## WHAT TO DO
Where a line of the material contains the string "from", copy that line.

--- START STORED DATA ---

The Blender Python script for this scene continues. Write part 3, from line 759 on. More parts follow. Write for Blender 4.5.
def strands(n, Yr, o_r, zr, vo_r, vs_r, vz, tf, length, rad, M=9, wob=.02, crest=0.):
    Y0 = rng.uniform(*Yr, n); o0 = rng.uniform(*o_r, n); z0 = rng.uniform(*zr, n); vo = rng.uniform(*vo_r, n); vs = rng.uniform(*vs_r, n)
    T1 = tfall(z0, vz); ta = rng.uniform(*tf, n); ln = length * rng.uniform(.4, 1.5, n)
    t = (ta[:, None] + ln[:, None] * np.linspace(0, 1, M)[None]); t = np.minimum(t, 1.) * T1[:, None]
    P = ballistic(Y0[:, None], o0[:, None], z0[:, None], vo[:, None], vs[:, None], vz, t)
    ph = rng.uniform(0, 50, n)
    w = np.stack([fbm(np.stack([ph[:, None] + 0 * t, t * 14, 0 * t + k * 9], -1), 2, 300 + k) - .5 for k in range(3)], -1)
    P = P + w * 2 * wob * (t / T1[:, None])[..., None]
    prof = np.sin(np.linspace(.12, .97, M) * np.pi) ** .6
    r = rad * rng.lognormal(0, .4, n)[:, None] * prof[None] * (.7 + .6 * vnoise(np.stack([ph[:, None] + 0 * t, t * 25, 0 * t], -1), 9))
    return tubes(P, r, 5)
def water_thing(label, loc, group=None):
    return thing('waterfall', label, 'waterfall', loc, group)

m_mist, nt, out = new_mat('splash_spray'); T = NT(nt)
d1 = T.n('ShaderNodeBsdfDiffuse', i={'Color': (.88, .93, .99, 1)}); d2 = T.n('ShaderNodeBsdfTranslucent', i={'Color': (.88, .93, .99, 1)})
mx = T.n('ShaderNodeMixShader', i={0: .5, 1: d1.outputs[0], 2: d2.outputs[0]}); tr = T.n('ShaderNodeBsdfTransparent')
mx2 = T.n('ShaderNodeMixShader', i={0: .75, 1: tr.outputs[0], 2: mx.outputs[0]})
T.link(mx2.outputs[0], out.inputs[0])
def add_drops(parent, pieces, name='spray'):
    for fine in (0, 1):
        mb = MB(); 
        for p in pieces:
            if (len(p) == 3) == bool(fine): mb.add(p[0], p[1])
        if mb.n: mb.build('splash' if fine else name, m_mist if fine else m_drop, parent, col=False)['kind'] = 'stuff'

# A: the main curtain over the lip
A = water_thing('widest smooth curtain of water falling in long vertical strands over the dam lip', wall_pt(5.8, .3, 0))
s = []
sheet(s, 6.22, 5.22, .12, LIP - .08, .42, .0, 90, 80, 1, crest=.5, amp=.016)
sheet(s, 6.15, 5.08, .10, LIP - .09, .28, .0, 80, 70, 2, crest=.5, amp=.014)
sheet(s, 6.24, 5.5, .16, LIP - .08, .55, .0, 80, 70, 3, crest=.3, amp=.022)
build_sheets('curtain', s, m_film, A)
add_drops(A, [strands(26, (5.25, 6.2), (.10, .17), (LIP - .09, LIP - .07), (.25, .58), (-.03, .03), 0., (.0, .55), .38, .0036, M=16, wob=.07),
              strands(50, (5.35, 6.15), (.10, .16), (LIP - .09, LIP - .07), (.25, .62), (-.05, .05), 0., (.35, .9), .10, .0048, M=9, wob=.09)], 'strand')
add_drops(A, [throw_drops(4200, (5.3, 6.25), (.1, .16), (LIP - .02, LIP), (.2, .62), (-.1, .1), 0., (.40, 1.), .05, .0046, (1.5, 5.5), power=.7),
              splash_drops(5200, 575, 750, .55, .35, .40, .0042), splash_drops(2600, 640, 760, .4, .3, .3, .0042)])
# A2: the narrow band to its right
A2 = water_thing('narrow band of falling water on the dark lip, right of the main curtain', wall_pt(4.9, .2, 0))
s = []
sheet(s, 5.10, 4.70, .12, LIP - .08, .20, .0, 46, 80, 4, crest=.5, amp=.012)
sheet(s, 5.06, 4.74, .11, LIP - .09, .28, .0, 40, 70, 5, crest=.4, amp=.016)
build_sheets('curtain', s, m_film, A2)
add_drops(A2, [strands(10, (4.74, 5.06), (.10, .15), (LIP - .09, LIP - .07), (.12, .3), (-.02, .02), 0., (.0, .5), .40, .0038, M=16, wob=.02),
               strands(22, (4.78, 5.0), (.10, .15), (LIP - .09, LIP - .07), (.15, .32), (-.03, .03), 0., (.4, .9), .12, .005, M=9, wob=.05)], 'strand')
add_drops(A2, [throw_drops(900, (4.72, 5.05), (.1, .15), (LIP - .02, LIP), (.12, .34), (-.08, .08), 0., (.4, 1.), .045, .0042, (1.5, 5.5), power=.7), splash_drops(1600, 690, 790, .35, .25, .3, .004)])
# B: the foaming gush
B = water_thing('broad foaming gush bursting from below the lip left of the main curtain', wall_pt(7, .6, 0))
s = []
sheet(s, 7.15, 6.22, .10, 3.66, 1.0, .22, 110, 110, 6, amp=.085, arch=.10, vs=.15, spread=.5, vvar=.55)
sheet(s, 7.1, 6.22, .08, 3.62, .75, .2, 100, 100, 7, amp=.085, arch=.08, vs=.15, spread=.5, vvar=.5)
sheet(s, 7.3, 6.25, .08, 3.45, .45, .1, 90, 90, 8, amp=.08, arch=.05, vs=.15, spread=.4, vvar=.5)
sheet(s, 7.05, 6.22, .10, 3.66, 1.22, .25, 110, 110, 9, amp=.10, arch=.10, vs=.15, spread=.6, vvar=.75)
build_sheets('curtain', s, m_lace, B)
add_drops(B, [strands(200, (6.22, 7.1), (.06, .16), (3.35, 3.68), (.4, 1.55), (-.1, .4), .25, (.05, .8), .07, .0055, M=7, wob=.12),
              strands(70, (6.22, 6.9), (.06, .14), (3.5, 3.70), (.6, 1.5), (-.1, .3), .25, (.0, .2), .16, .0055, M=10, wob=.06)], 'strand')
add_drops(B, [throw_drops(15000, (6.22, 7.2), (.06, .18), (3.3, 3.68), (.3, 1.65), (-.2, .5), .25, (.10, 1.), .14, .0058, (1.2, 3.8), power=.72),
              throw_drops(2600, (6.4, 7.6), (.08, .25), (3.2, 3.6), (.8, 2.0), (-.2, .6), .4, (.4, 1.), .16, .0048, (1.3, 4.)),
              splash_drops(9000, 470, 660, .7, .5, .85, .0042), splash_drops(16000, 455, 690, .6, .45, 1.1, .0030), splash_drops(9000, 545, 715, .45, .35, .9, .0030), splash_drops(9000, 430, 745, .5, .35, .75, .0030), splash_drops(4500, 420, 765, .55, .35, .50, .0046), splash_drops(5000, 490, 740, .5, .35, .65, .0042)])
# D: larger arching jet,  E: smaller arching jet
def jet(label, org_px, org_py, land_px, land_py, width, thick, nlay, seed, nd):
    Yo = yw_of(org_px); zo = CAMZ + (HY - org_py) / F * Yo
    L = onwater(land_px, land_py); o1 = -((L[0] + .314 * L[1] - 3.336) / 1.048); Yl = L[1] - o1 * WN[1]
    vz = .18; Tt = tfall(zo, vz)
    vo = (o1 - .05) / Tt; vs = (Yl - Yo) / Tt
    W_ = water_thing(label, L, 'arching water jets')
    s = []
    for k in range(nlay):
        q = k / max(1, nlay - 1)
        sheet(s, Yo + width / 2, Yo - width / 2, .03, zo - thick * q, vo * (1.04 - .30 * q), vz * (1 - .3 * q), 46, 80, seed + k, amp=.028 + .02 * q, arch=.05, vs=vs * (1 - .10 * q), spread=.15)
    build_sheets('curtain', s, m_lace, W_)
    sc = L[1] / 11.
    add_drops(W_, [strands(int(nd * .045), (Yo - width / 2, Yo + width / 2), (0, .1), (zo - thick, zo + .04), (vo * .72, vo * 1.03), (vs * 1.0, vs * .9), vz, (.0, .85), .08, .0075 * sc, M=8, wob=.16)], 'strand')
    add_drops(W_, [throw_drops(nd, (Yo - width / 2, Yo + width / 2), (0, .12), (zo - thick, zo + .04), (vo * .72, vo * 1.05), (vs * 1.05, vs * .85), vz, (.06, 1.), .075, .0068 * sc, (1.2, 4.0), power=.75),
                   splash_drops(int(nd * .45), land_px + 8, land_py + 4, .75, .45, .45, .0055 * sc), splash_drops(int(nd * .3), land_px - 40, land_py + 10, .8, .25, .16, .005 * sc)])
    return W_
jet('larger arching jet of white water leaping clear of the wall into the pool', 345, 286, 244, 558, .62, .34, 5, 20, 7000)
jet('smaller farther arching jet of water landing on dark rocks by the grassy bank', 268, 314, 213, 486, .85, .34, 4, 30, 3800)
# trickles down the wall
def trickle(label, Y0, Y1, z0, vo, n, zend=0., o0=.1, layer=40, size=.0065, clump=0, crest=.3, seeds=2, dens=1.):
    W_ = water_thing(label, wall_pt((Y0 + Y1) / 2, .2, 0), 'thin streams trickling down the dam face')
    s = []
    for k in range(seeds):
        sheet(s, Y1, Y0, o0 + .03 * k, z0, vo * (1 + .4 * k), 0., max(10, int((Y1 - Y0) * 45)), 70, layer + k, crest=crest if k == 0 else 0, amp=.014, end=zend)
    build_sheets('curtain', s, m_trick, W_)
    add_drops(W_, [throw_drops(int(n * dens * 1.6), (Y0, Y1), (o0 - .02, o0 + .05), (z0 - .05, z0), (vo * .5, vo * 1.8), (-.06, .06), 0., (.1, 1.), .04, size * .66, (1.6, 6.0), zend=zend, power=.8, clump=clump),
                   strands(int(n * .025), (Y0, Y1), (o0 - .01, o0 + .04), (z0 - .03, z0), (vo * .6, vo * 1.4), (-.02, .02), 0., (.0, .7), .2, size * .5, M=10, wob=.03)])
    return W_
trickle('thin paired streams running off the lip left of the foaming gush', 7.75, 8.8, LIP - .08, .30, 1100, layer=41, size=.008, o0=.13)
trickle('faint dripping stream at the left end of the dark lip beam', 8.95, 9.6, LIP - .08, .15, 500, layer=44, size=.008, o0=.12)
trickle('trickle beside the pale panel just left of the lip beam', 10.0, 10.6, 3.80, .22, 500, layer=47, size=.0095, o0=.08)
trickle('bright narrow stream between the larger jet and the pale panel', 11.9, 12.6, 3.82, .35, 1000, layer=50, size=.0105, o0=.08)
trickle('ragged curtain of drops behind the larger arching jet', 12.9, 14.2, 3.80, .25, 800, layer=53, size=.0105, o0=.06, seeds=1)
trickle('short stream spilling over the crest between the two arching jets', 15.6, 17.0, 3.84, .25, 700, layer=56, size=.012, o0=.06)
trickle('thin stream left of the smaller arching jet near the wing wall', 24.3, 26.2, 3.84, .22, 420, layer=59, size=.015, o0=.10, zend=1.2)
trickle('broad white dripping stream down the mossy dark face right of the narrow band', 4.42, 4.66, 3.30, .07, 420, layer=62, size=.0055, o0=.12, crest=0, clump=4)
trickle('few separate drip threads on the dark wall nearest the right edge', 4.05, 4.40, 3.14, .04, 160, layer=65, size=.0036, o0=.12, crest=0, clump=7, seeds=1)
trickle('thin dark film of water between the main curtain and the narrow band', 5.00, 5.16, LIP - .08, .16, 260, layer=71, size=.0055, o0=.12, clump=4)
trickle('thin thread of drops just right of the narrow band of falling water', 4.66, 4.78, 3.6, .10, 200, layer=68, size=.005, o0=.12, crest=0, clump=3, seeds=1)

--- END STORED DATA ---

## RESULT
The Blender Python script for this scene continues. Write part 3, from line 759 on. More parts follow. Write for Blender 4.5.
B = water_thing('broad foaming gush bursting from below the lip left of the main curtain', wall_pt(7, .6, 0))